In a follow-up interview, Thompson added it’s not a foregone conclusion a recirculation will not be needed, but at this time, nothing has triggered that action to occur.

“As supporters of the (TRPA) Regional Plan Update, we are extremely concerned with both the Martis West proposal and Brockway Campground,” said Shannon Eckmeyer, with the League to Save Lake Tahoe, during public comment at the Board of Supervisors’ meeting. “It is concerning to hear that Placer County and environmental consultants are leaning toward not recirculating the environmental review for (Martis West).

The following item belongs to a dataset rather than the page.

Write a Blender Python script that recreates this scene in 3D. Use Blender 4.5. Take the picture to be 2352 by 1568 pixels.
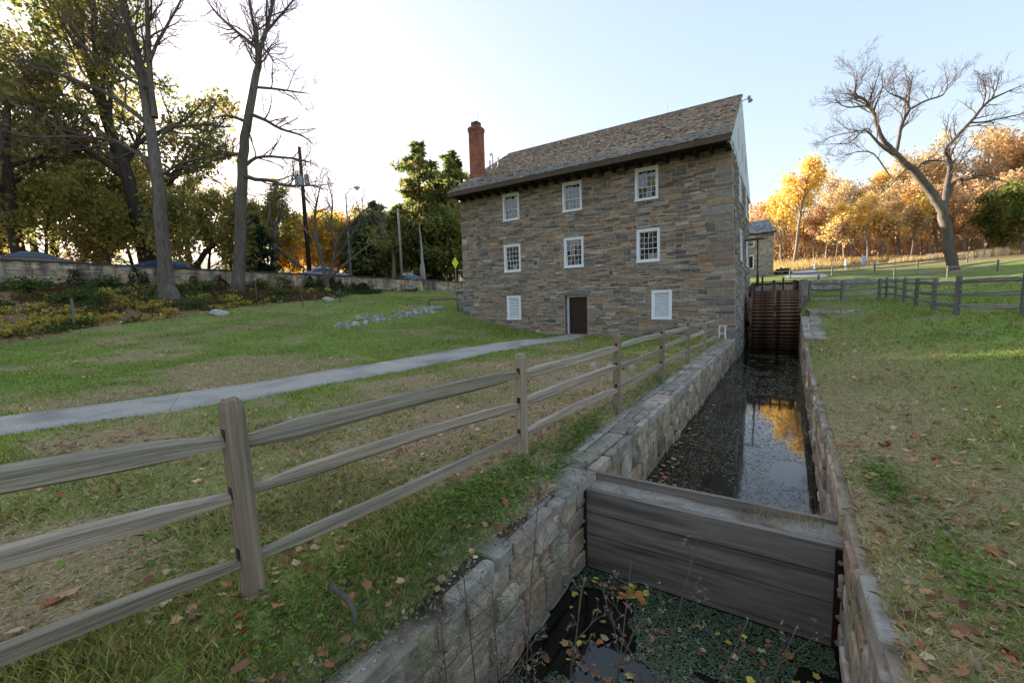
import bpy, math, random
import numpy as np
from mathutils import Vector, Matrix
for _o in list(bpy.data.objects): bpy.data.objects.remove(_o)
SC = bpy.context.scene
COL = SC.collection
random.seed(11); RNG = np.random.default_rng(11)
# ---------------------------------------------------------------- camera
YAW, PITCH, ROLL = (math.radians(a) for a in (32.3237, 5.35215, -1.64444))
CAM = np.array([11.6293, -21.0409, 1.8073])
FPX = 959.0                                            # focal length for a 2352 px wide frame
_f = np.array([-math.sin(YAW)*math.cos(PITCH), math.cos(YAW)*math.cos(PITCH), -math.sin(PITCH)])
_r = np.array([math.cos(YAW), math.sin(YAW), 0.]); _u = np.cross(_r, _f)
_c, _s = math.cos(ROLL), math.sin(ROLL)
CR, CU, CF = _c*_r+_s*_u, -_s*_r+_c*_u, _f
cam = bpy.data.cameras.new('camera'); camo = bpy.data.objects.new('camera', cam); COL.objects.link(camo)
camo.matrix_world = Matrix([[CR[i], CU[i], -CF[i], CAM[i]] for i in range(3)]+[[0, 0, 0, 1]])
cam.sensor_width = 36; cam.lens = FPX/2352*36; cam.clip_start = .05; cam.clip_end = 2000
SC.camera = camo
def P(px, py, zc):                                     # survey point: bearing + range -> world point
    return CAM+(CF+CR*(px-1176)/FPX-CU*(py-784)/FPX)*zc
# ---------------------------------------------------------------- sky, sun, exposure
SUN_DIR = np.array([-0.950, 0.256, math.tan(math.radians(SUN_EL:=10.5))*.984]); SUN_DIR /= np.linalg.norm(SUN_DIR)
world = bpy.data.worlds.new('World'); SC.world = world; world.use_nodes = True
wn = world.node_tree.nodes; wl = world.node_tree.links
bg = wn['Background']; sky = wn.new('ShaderNodeTexSky'); sky.sky_type = 'NISHITA'
sky.sun_disc = False; sky.sun_elevation = math.radians(SUN_EL)
sky.sun_rotation = math.atan2(SUN_DIR[0], SUN_DIR[1])
sky.altitude = 60; sky.air_density = 1.0; sky.dust_density = 1.2; sky.ozone_density = 2.0
hs_ = wn.new('ShaderNodeHueSaturation'); hs_.inputs['Saturation'].default_value = 1.25; wl.new(sky.outputs[0], hs_.inputs['Color'])
ga = wn.new('ShaderNodeGamma'); ga.inputs[1].default_value = .36; wl.new(hs_.outputs[0], ga.inputs[0])   # thin bright haze evens the sky out
wm = wn.new('ShaderNodeVectorMath'); wm.operation = 'MULTIPLY'; wm.inputs[1].default_value = (1.03, .945, .985); wl.new(ga.outputs[0], wm.inputs[0])
wl.new(wm.outputs[0], bg.inputs[0]); bg.inputs[1].default_value = 0.15
sun = bpy.data.lights.new('sun', 'SUN'); sun.energy = 3.7; sun.angle = math.radians(.6); sun.color = (1., .90, .77)
suno = bpy.data.objects.new('sun', sun); COL.objects.link(suno); suno.location = (-60, 20, 40)
suno.rotation_euler = Vector(-SUN_DIR).to_track_quat('-Z', 'Y').to_euler()
SC.view_settings.view_transform = 'Standard'; SC.view_settings.look = 'None'
SC.view_settings.exposure = 2.5; SC.view_settings.gamma = 1
SC.cycles.max_bounces = 8; SC.cycles.transparent_max_bounces = 8
SC.cycles.use_adaptive_sampling = True; SC.cycles.adaptive_threshold = .02; SC.cycles.use_denoising = True
# ---------------------------------------------------------------- helpers
def tag(o, label=None, cat=None, group=None, kind=None):
    if label: o['label'] = label
    if cat: o['category'] = cat
    if group: o['group'] = group
    if kind: o['kind'] = kind
    return o
def thing(name, label, cat, loc=(0, 0, 0), group=None, rz=0):
    o = bpy.data.objects.new(name, None); COL.objects.link(o); o.location = [float(v) for v in loc]; o.rotation_euler[2] = rz
    o.empty_display_size = .2
    return tag(o, label, cat, group)
def link(name, me, parent=None, local=False):
    o = bpy.data.objects.new(name, me); COL.objects.link(o)
    if parent is not None:
        o.parent = parent
        if not local and parent.type == 'EMPTY': o.location = -parent.location   # mesh given in world coordinates
    return o
def mesh_np(name, V, F, mat, col=None, smooth=False):
    V = np.asarray(V, np.float32); F = np.asarray(F, np.int32)
    me = bpy.data.meshes.new(name); k = F.shape[1]
    me.vertices.add(len(V)); me.vertices.foreach_set('co', V.ravel())
    me.loops.add(F.size); me.loops.foreach_set('vertex_index', F.ravel())
    me.polygons.add(len(F)); me.polygons.foreach_set('loop_start', np.arange(0, F.size, k, dtype=np.int32))
    me.update(calc_edges=True)
    if smooth: me.polygons.foreach_set('use_smooth', np.ones(len(F), bool))
    if col is not None:
        c = np.ones((len(V), 4), np.float32); c[:, :3] = col
        me.color_attributes.new('Col', 'FLOAT_COLOR', 'POINT').data.foreach_set('color', c.ravel())
    if mat: me.materials.append(mat)
    return me
class MB:
    def __init__(s): s.V = []; s.F = []; s.C = []
    def add(s, V, F, col=(.5, .5, .5)):
        b = len(s.V); s.V += [tuple(v) for v in V]; s.F += [tuple(b+i for i in f) for f in F]; s.C += [tuple(col)]*len(V)
    def hexa(s, p, col=(.5, .5, .5)):                  # 8 pts: bottom ring 0-3 ccw, top ring 4-7
        s.add(p, [(3, 2, 1, 0), (4, 5, 6, 7), (0, 1, 5, 4), (1, 2, 6, 5), (2, 3, 7, 6), (3, 0, 4, 7)], col)
    def box(s, x0, x1, y0, y1, z0, z1, col=(.5, .5, .5)):
        s.hexa([(x0, y0, z0), (x1, y0, z0), (x1, y1, z0), (x0, y1, z0), (x0, y0, z1), (x1, y0, z1), (x1, y1, z1), (x0, y1, z1)], col)
    def bar(s, a, b, w, h, col=(.5, .5, .5), up=(0, 0, 1)):   # square bar from a to b
        a = np.array(a, float); b = np.array(b, float); t = b-a; t /= np.linalg.norm(t)
        sd = np.cross(t, up); sd /= np.linalg.norm(sd); u = np.cross(sd, t)
        q = [(-1, -1), (1, -1), (1, 1), (-1, 1)]
        A = [a+sd*i*w/2+u*j*h/2 for i, j in q]; B = [b+sd*i*w/2+u*j*h/2 for i, j in q]
        s.add(A+B, [(3, 2, 1, 0), (4, 5, 6, 7), (0, 1, 5, 4), (1, 2, 6, 5), (2, 3, 7, 6), (3, 0, 4, 7)], col)
    def tube(s, pts, rad, n=8, col=(.5, .5, .5), cap=True):
        pts = [np.array(p, float) for p in pts]
        if np.isscalar(rad): rad = [rad]*len(pts)
        b = len(s.V); ref = None
        for i, p in enumerate(pts):
            t = pts[min(i+1, len(pts)-1)]-pts[max(i-1, 0)]; t = t/np.linalg.norm(t)
            if ref is None: ref = np.array([0, 0, 1.]) if abs(t[2]) < .9 else np.array([1., 0, 0])
            sd = np.cross(t, ref); sd /= np.linalg.norm(sd); ref = np.cross(sd, t)
            for k in range(n):
                a = 2*math.pi*k/n; s.V.append(tuple(p+(sd*math.cos(a)+ref*math.sin(a))*rad[i])); s.C.append(tuple(col))
        for i in range(len(pts)-1):
            for k in range(n):
                k2 = (k+1) % n
                s.F.append((b+i*n+k, b+i*n+k2, b+(i+1)*n+k2, b+(i+1)*n+k))
        if cap:
            s.F.append(tuple(b+k for k in reversed(range(n)))); s.F.append(tuple(b+(len(pts)-1)*n+k for k in range(n)))
    def build(s, name, mat, parent=None, smooth=False, local=False, base=None):
        me = bpy.data.meshes.new(name); V = s.V
        if base is not None: V = [(v[0]-base[0], v[1]-base[1], v[2]-base[2]) for v in V]
        me.from_pydata(V, [], s.F)
        c = np.ones((len(s.V), 4), np.float32); c[:, :3] = np.array(s.C, np.float32).reshape(-1, 3)
        me.color_attributes.new('Col', 'FLOAT_COLOR', 'POINT').data.foreach_set('color', c.ravel())
        if mat: me.materials.append(mat)
        if smooth: me.polygons.foreach_set('use_smooth', np.ones(len(s.F), bool))
        me.update(); return link(name, me, parent, local)
def mbox(name, mat, parent, *a, col=(.5, .5, .5), **k):
    m = MB(); m.box(*a, col=col); return m.build(name, mat, parent, **k)
def copy_tree(o, parent=None):
    c = o.copy(); COL.objects.link(c)
    if parent is not None: c.parent = parent
    for ch in o.children: copy_tree(ch, c)
    return c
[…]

The review did ignore basin impacts, and it also ignored the cumulative impacts of Brockway Campground.”

Alexis Ollar, executive director for Mountain Area Preservation, also expressed concern during Tuesday’s meeting that the draft EIR may not be recirculated.


With the close of the draft EIR comment period, the county and the environmental consultants are working on responses to the comments received for the preparation of a final EIR, Thompson said.

It’s anticipated the final EIR will be circulated for public review sometime this spring, he said.

Afterward, the document will be circulated for 10 days, as required by the California Environmental Quality Act, before public hearings can occur.

The Placer County Planning Commission will review the environmental document and specific plan to provide a recommendation to the county’s Board of Supervisors, which will make the final ruling on the project.

The Martis Valley West Parcel project proposes shifting a development designation from a large parcel east of Highway 267 to the west for conservation purposes of 6,376 acres.

Currently, 670 acres on the 6,376-acre east parcel is zoned for residential and commercial development under the Martis Valley Community Plan, which allows for 1,360 residential units and 6.6 acres of commercial uses.

The project proposes retiring 600 of those units and transferring the remaining 760 units to the west parcel, a portion of which would need to be rezoned from timberland production to single-family residential, neighborhood commercial to occur.